Dio bastante que hablar el tuit publicado este verano por un bróker que se había gastado 4.000 euros en un restaurante de Marbella. Al fotografiar la cuenta, quejándose de que le reclamaran propina después de abonar más de 300 euros en concepto de servicio, ... el bróker dejó al desnudo su zafiedad. Entre otras alegrías, se había gastado 2.000 euros en sendas botellas de Dom Perignon, y otros 1.000 en algunas más de Möet Ice.

Leí al individuo defenderse de las críticas, alegando que él ganaba dinero suficiente como para permitirse semejantes dispendios. Lo que no conseguía quitarse de encima era el tufo a vulgaridad.

El dinero es voraz por naturaleza, y en su deseo de comprarlo todo, también lo ha intentado siempre con el buen gusto. Pero la mayor parte de los tipos con mal gusto que me he cruzado en la vida tenían bastante dinero. Nunca olvidaré, por ejemplo, la fiesta de graduación universitaria a la que asistí que cierto presidente de club deportivo organizó para su hijo: un catálogo de excesos chirriantes más parecido a una boda de un capo rumano que a una celebración académica. Conocí a un directivo que siempre pedía el whisky más caro de la carta para mezclarlo con Coca-Cola.

Otra cosa que tiene el dinero es que se aburre de sí mismo. Y entonces acaba haciendo el ridículo. En algunos restaurantes top se ha puesto de moda ofrecer patatas fritas con huevo, que cobran a precio de marisco. Lo bueno es que no produce ácido úrico. Lo malo, que se te pone cara de idiota. En su extravío hacia el aburrimiento, la frivolidad suele ser una herramienta recurrente de la gente rica. La marca de supermercados Lidl, por ejemplo, sacó unas zapatillas deportivas a poco más de 10 euros. Vestir un calzado tan low cost resultaba irresistiblemente chic; tanto que ahora, en eBay o Wallapop, las zapatillas se cotizan por encima de los 1.000 euros.

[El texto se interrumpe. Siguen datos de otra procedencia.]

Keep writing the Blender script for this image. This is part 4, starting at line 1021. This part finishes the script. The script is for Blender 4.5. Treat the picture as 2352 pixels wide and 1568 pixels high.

Opino que no hay nada más contrario al verdadero lujo que la abundancia de dinero. Porque el lujo no está en los objetos, sino en el sujeto; en nuestra propia capacidad de apreciarlo. Nunca he probado el Dom Perignon, pero este verano, durante una de las calurosas noches de agosto, desde el interior de la piscina Toi de mi azotea y mientras disfrutaba de un gintónic bien frío, vi tres perseidas. Una tarde, contemplamos la puesta de sol desde un chiringuito de Punta Umbría casi vacío, y en los altavoces, milagrosamente, sonaba el Moondance de Van Morrison. En una playa del Cabo de Gata, con unas gafas de bucear baratas, me pareció como si nadara dentro de un acuario, y en Isla Cristina comí coquinas recién recogidas por un mariscador con el que regateamos el precio en la misma orilla. En todos esos instantes sentí que la vida era un lujo. Un lujo barato, pero a la vez carísimo, desde luego inasequible para todos esos millonarios que confunden gusto con dinero.